The Work Is In Our Bodies

We do hundreds of awesome new things every day in our classrooms but they are never recorded and never will be. That is the real work that CI offers. It just happens that in this work we are not overly caught up in our minds; we aren’t always trying to “do it right”. Happy communication with our kids becomes our goal, and for us to convey that happiness, we have to let go of all the things we learned in the past about teaching a language.
This work is not centered in the mind. If we try to remember to “do this or that new technique” we will lose our flow. Yes, we try out strategies and techniques – of course we do – but as time goes by we notice our CI instruction moving from intentionality of instruction that is based in our minds into our bodies, where we then have our success in the classroom, because we “feel” the work.
Yes, we may follow a sequence of instructions as written out in ROA or vPQA or Star of the Week and that is fine but in general we need to not think so much when we do this work. Instead, we pick up and respond to the most important thing of all – each of our students’ need to be recognized as a human being in the group, to count for something, to be noticed.
When we work with our students in this real way, we never even have to go past one sentence. The student is more important than making a bunch of points about the language. How freeing that is! We appreciate a student, and then feel the circling, the reps in context, as we talk about the student and when we feel that it isn’t time to move on we don’t. The students always benefit from the extra reps we keep throwing in, so we park on it – parking not because we THINK of parking but because we FEEL the need to park.

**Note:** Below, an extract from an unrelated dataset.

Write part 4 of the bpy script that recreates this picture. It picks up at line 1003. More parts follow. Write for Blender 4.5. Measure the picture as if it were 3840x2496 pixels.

We make meaningful eye contact with the actor, and when we notice a kid not focused over there we walk over to the lost kid and whisper with kindness that we are going to repeat it all for them so that they understand and all of a sudden we see that this work is about making happy eye contact with kids in the joyful expression of language and not about “doing TPRS”.
Our instruction becomes a moving, living and breathing thing that contains happiness that is located in our bodies. Our minds learn to bow a bit and walk a little further away from center stage and it is in THOSE moments when the real teaching happens.
Nothing great can be written down and sold and captured in a bottle and made into a method. We succeed because we avoid trying to squeeze the life out of the circling by “doing it right”. We teach to the eyes and not the forehead and we get really good at wait time so that our students can do their 50%.
The moment this work becomes a method is the moment it no longer works. That is why so few linear-thinking teachers stay with it. But they will soon retire and an entirely new kind of teacher will take over. It’s happening now.
Then a million kids will breathe a big sigh of relief, because their language classes will then start to carry honest meaning in their lives, and they won’t hate their language teachers and they won’t feel stupid about their language learning abilities. Then we will have entered a new age in foreign language education, and nothing new age about it.